I never probed the reason for this custom. As a child, even as an adult, I was happy to be legally expelled from the synagogue, to catch a fresh breath of air and enjoy a schmooze with a fellow yizkor-evacuee. As children, it often meant that my friends and I could return an hour or two later without our fathers getting angry.
All of that changed this year for me. My father, a pioneer of the Yiddish press in America, died at 70. Two weeks later came the Jewish holiday of Shavuot, when we commemorate the giving of the Torah at Sinai. It is also a day when synagogues throughout the world hold yizkor services.
Suddenly, an eerie silence filled the room. A sense of mystery, awe and dormant pain surfaced. Synagogues, unlike churches, are often noisy. The synagogue I attended for that holiday and yizkor service was small, but particularly diverse, opinionated and loud. One hundred people filled this humble, 60-year-old synagogue in Brooklyn, and at every pause in the prayers they were engaged in vibrant conversation and debate. As the congregation was finishing the reading of the Torah, the arguments—typical Jewish arguments—reached a crescendo. In one corner, a fierce debate ensued about Israel's pending withdrawal from Gaza. In another corner, an item of religious law was being heatedly argued. Children were kvetching, older men were getting annoyed. Others were attempting to concentrate on their prayers with closed eyes and open hearts.
Then came time for yizkor. More than half the people in the synagogue left. The sacred Torah scroll was brought to the center of the room. One of the worshippers made sure all that all who had to leave left and that the door was solidly shut so no one could enter. He then gave a knock on the table to signify that the yizkor service would now begin.
Suddenly, an eerie silence filled the room. A vibrant space, just moments ago pulsating with social zest and heated debate, was transformed. A sense of mystery, awe and dormant pain surfaced. You could cut the rawness of the emotions with a knife. Something profoundly authentic united all those standing in the room.
My heart shifted to my late father, whom I loved and adored so deeply. My flow of tears found solace in the knowledge that his was a life well lived. My dad was a man who utilized his journalistic wisdom and skills to become a voice for causes others left behind; he was a man of conviction, and a truly original personality, one hell of a guy. I recalled my father’s last hours and the dignity with which he departed on his final journey. And I wept for my children who would not have the privilege to know the unique grandfather they had.
I lifted my eyes and gazed around at the people in the room. Near me stood a young man, my age, who lost his mother at the tender age of 5. Life without yizkor was inconceivable to him. Near him, stood others who lost parents in their teens or in college and needed to struggle to fill the unfillable void. Then there were the older men, in their 70s and 80s, whose parents perished more than six decades earlier in Stalin’s gulag or Hitler's crematoriums. They are in a class of their own. Then, of course, there were the majority of middle-aged worshippers who at some point in their lives were forced to confront the reality of loss.
A strange oneness pervaded all of us standing in that room during yizkor.
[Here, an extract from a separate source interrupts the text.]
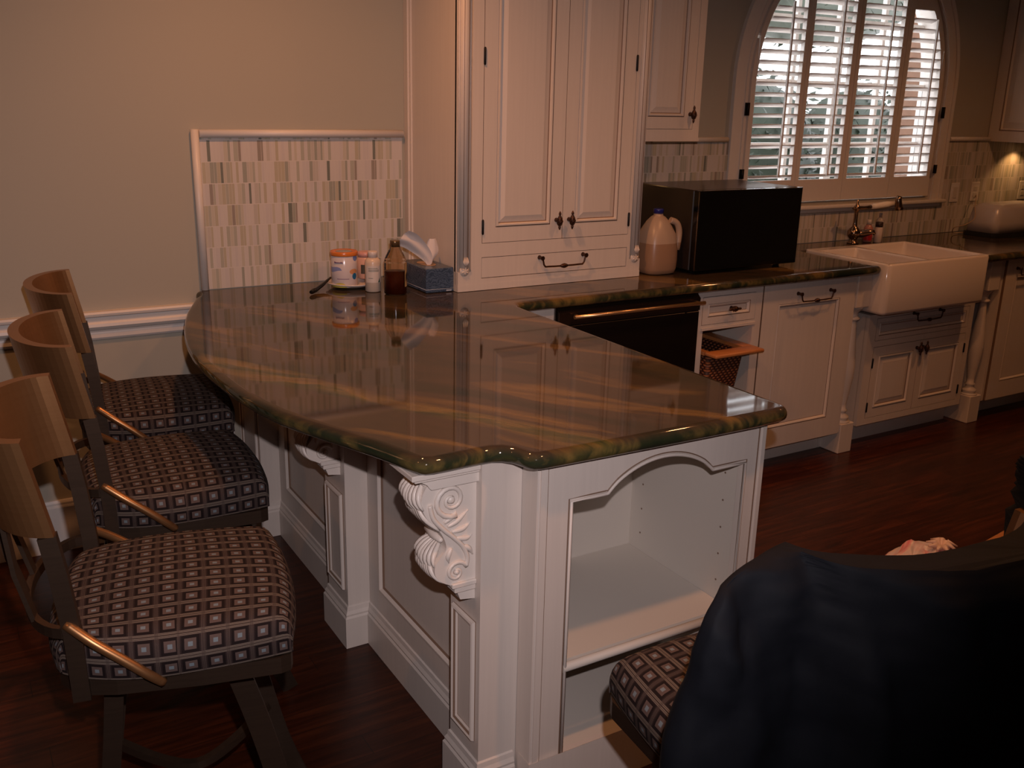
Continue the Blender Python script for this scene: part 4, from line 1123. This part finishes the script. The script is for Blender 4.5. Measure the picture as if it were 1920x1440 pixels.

The connection did not need to be articulated in words; you could see it when you peered into the eyes of the person standing near you. Life for those who stay behind has a very different meaning, one that cannot be shared by those who have not seen the earth close up on a loved one. It took me some time till I put my finger on what that connection consisted of: A piece of each of us was not to be found any longer in this world. An integral part of each of our hearts was elsewhere.
I understood why for 33 years I was asked to leave the synagogue during yizkor. Life for those who stay behind in the synagogue has a very different meaning, one that cannot be shared by those who have not seen the earth close up on a loved one.
This Yom Kippur I will again stand in the synagogue during yizkor. I will think of my Dad, which will make me both laugh and cry at the same time. I will ask him to look out for me and my family. And I will pray that I merit to internalize my beloved father’s zest for life and for truth.